__INSTRUCTIONS FOR THE TASK__
Repeat the lines exactly from the line that contains "Generate a Blender" through the line that contains "S.camera = camo"; leave images out and add nothing.

__DATA PROVIDED__

----

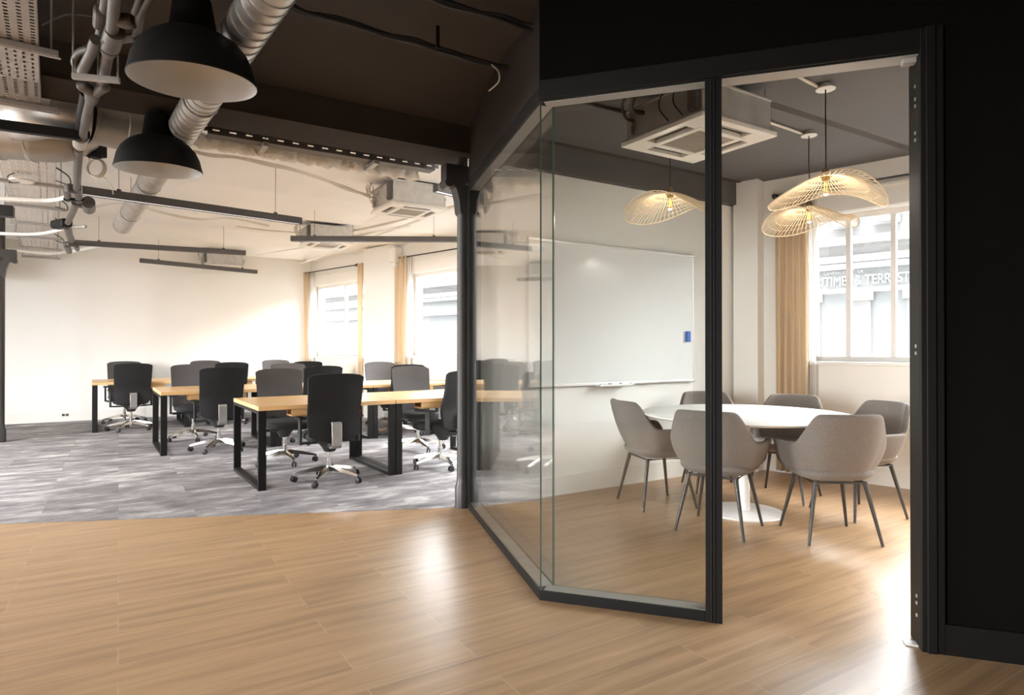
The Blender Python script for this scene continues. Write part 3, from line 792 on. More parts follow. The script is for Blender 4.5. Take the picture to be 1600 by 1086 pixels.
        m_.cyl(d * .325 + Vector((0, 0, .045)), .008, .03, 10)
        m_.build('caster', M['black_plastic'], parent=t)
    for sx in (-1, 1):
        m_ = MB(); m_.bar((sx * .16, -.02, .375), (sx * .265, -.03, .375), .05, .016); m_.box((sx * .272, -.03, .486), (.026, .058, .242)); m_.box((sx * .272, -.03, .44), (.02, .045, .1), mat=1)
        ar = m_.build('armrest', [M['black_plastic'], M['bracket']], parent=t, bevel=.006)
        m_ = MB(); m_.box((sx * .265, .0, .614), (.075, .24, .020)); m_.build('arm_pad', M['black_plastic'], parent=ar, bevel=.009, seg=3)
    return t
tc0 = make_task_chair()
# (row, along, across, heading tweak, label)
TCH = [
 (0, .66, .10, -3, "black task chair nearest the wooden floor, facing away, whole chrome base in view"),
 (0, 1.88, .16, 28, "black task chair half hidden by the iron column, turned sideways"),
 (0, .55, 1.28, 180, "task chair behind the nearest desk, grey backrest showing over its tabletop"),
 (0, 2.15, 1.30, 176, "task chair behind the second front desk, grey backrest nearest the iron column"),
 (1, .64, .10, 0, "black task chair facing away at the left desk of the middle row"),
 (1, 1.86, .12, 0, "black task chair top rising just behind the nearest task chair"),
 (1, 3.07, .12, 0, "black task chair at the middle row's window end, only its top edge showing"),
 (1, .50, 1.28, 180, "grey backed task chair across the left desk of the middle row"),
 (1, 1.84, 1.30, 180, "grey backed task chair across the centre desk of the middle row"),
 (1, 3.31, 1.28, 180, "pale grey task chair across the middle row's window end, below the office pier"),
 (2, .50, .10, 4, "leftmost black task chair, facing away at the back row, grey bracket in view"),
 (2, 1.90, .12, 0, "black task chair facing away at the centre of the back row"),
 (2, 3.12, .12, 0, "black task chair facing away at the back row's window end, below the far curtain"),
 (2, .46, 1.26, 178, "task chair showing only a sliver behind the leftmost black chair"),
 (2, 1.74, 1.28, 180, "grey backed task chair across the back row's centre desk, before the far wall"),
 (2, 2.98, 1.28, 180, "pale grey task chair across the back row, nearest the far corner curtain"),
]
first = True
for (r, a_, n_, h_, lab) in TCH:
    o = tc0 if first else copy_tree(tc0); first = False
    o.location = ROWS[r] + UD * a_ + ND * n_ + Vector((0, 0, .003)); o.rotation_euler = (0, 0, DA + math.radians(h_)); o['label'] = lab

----

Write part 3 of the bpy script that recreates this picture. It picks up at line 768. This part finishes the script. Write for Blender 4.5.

----

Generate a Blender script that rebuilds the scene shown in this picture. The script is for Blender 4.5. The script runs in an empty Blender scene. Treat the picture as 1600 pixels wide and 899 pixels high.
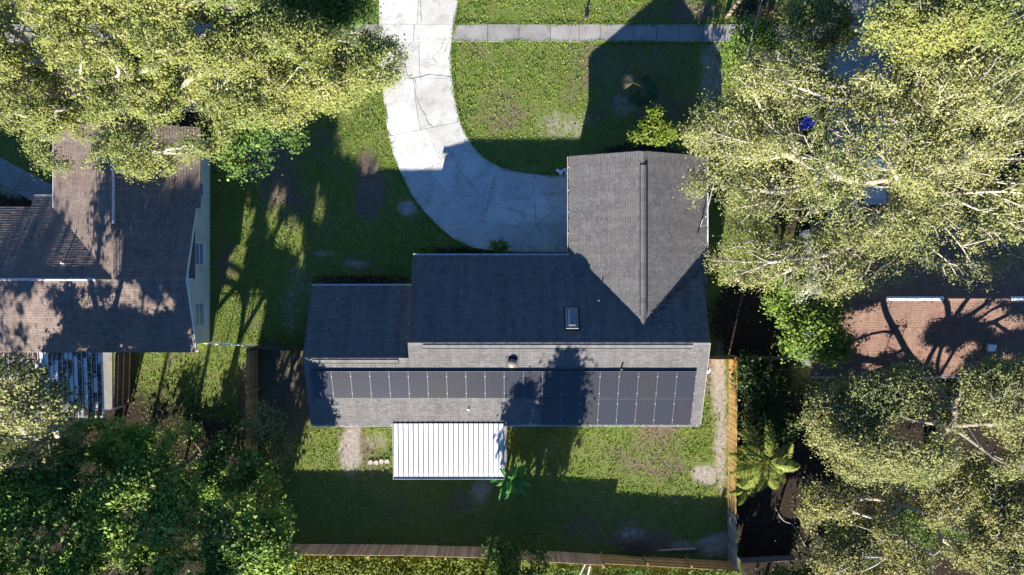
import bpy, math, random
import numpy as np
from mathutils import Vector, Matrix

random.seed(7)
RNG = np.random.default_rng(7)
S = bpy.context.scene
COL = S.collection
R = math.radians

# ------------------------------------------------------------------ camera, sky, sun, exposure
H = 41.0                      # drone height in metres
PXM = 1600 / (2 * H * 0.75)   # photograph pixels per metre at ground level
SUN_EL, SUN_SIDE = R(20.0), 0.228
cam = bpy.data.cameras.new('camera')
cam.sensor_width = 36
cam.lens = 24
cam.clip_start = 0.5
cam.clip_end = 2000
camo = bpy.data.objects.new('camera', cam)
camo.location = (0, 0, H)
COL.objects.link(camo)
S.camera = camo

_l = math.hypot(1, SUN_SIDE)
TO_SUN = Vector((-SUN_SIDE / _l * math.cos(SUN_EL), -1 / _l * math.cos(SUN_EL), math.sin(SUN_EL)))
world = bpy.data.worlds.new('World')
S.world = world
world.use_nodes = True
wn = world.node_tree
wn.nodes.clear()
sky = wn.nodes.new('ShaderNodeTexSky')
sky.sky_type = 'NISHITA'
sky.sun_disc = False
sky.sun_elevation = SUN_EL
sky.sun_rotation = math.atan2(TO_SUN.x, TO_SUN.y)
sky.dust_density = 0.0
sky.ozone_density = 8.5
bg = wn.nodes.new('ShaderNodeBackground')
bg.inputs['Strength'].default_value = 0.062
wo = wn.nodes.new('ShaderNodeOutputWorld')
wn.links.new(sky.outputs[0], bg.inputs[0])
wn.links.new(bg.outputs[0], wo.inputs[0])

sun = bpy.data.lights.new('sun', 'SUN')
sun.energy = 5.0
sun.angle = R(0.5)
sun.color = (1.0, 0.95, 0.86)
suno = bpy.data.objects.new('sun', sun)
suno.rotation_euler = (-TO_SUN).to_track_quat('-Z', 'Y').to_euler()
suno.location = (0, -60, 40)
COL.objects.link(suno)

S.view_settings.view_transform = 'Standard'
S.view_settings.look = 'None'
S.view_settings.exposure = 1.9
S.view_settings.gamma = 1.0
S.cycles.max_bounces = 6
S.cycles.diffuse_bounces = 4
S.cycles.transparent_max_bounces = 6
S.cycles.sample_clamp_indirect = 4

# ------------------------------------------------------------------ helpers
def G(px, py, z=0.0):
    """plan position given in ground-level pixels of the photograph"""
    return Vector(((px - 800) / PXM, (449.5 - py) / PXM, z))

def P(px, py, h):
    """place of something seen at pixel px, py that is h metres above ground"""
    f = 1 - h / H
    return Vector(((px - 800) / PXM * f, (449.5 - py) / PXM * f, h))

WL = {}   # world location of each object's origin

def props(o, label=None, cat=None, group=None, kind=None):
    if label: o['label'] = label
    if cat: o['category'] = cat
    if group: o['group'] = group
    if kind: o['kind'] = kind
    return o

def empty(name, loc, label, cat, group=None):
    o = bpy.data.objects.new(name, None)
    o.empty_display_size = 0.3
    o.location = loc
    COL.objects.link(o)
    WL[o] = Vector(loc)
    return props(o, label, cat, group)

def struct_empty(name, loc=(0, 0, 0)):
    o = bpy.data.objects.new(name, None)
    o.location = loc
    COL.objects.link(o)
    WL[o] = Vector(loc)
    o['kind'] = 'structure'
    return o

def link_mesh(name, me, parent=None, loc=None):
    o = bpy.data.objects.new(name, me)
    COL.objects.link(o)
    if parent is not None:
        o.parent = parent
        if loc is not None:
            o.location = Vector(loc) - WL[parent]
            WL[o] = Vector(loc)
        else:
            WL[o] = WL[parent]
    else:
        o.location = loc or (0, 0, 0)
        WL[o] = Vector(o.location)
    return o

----

__WRITTEN RESPONSE__
Generate a Blender script that rebuilds the scene shown in this picture. The script is for Blender 4.5. The script runs in an empty Blender scene. Treat the picture as 1600 pixels wide and 899 pixels high.
import bpy, math, random
import numpy as np
from mathutils import Vector, Matrix

random.seed(7)
RNG = np.random.default_rng(7)
S = bpy.context.scene
COL = S.collection
R = math.radians

# ------------------------------------------------------------------ camera, sky, sun, exposure
H = 41.0                      # drone height in metres
PXM = 1600 / (2 * H * 0.75)   # photograph pixels per metre at ground level
SUN_EL, SUN_SIDE = R(20.0), 0.228
cam = bpy.data.cameras.new('camera')
cam.sensor_width = 36
cam.lens = 24
cam.clip_start = 0.5
cam.clip_end = 2000
camo = bpy.data.objects.new('camera', cam)
camo.location = (0, 0, H)
COL.objects.link(camo)
S.camera = camo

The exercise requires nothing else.